DIRECTION: Transcribe the material from its first line onward, ending with the line that contains "tag(o, lab, 'line', 'painted" and adding nothing beyond it.

DATASET EXCERPT:
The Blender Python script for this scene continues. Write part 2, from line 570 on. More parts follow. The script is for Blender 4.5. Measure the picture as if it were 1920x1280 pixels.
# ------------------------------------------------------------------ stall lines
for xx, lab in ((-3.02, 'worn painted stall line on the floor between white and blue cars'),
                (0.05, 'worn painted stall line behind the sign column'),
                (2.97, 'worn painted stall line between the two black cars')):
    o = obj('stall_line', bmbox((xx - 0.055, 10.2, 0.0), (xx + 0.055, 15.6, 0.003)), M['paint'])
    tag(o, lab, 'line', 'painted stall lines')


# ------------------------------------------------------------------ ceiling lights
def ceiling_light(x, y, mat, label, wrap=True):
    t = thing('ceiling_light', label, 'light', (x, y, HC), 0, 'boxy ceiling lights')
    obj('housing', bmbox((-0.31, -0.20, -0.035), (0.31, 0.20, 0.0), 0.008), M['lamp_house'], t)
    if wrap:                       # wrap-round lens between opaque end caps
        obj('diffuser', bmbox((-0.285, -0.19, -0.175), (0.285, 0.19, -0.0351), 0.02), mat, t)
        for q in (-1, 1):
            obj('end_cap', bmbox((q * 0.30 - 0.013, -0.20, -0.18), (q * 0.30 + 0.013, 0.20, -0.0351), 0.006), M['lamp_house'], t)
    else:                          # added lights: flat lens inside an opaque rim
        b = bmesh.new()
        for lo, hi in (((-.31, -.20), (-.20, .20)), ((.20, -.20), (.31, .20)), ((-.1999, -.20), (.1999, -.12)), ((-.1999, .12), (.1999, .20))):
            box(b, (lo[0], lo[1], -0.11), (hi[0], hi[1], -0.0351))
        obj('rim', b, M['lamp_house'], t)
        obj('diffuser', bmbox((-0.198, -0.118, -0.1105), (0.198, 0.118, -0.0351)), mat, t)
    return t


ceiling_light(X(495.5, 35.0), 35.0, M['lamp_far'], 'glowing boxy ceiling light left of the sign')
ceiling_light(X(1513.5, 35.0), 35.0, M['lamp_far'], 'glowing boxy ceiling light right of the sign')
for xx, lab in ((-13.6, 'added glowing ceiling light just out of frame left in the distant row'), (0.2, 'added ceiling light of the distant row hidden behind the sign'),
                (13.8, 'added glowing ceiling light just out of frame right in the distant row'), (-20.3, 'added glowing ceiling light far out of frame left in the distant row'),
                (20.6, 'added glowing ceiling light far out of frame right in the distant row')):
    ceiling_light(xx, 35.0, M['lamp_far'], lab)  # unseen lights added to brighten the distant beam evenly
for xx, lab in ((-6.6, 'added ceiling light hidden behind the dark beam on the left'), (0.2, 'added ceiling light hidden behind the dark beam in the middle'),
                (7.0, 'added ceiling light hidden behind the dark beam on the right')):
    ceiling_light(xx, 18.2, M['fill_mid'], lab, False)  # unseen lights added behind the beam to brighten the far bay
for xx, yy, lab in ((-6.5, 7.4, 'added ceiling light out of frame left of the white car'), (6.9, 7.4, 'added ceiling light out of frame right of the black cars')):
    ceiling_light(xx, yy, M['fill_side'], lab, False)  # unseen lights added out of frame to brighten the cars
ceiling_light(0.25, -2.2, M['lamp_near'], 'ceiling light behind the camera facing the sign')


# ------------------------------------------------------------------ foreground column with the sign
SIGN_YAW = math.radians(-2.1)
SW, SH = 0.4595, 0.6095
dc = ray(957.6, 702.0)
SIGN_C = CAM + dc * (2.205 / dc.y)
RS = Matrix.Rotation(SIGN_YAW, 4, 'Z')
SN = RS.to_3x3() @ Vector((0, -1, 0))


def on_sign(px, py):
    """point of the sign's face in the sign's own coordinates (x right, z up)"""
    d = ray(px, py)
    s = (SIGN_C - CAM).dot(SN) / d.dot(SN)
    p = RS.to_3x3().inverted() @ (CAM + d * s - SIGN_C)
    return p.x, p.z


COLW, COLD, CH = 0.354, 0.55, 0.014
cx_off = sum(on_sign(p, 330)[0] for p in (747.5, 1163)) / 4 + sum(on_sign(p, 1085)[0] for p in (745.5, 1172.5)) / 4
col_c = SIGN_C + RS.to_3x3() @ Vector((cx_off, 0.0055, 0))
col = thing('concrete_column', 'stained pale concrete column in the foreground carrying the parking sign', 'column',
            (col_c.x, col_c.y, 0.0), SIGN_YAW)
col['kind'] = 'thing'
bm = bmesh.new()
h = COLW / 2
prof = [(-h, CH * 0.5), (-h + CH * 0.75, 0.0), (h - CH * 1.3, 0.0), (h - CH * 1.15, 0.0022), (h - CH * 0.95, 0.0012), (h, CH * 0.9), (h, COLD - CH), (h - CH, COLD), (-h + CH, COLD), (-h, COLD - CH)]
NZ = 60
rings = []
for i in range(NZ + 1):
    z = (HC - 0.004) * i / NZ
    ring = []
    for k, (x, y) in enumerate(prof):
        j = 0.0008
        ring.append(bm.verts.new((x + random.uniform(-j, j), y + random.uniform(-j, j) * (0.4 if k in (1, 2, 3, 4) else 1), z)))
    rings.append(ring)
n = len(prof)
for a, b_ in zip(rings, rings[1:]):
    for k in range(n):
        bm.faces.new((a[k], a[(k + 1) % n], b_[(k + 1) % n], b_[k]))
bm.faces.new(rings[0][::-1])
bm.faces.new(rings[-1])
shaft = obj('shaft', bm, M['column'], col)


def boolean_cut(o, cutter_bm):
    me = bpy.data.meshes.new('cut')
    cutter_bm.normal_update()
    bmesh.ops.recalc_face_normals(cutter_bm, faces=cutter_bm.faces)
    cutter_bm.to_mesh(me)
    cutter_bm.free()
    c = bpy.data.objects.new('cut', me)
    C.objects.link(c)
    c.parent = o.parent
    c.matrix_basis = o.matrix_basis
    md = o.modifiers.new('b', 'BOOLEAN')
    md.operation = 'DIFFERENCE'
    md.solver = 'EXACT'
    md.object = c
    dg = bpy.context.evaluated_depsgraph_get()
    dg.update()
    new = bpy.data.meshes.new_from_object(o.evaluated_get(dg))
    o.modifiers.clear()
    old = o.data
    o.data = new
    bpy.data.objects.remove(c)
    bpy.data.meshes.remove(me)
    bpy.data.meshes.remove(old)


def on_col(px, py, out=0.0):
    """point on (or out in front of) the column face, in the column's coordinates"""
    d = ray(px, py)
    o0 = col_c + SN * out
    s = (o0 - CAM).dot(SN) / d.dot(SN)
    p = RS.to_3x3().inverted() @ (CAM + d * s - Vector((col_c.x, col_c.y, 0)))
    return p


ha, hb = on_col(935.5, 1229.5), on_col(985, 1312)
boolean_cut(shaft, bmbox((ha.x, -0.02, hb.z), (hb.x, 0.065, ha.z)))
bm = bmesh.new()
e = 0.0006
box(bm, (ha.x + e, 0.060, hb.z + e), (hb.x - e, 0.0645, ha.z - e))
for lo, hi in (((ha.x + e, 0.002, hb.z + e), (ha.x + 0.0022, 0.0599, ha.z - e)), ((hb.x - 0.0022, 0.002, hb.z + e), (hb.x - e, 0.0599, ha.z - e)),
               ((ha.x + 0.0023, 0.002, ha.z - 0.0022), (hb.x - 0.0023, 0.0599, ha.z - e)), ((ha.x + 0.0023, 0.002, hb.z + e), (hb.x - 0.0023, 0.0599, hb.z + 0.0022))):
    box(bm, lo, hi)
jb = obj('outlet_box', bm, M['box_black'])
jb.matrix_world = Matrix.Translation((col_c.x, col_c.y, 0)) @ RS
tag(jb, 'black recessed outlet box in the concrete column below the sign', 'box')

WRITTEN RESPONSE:
The Blender Python script for this scene continues. Write part 2, from line 570 on. More parts follow. The script is for Blender 4.5. Measure the picture as if it were 1920x1280 pixels.
# ------------------------------------------------------------------ stall lines
for xx, lab in ((-3.02, 'worn painted stall line on the floor between white and blue cars'),
                (0.05, 'worn painted stall line behind the sign column'),
                (2.97, 'worn painted stall line between the two black cars')):
    o = obj('stall_line', bmbox((xx - 0.055, 10.2, 0.0), (xx + 0.055, 15.6, 0.003)), M['paint'])
    tag(o, lab, 'line', 'painted stall lines')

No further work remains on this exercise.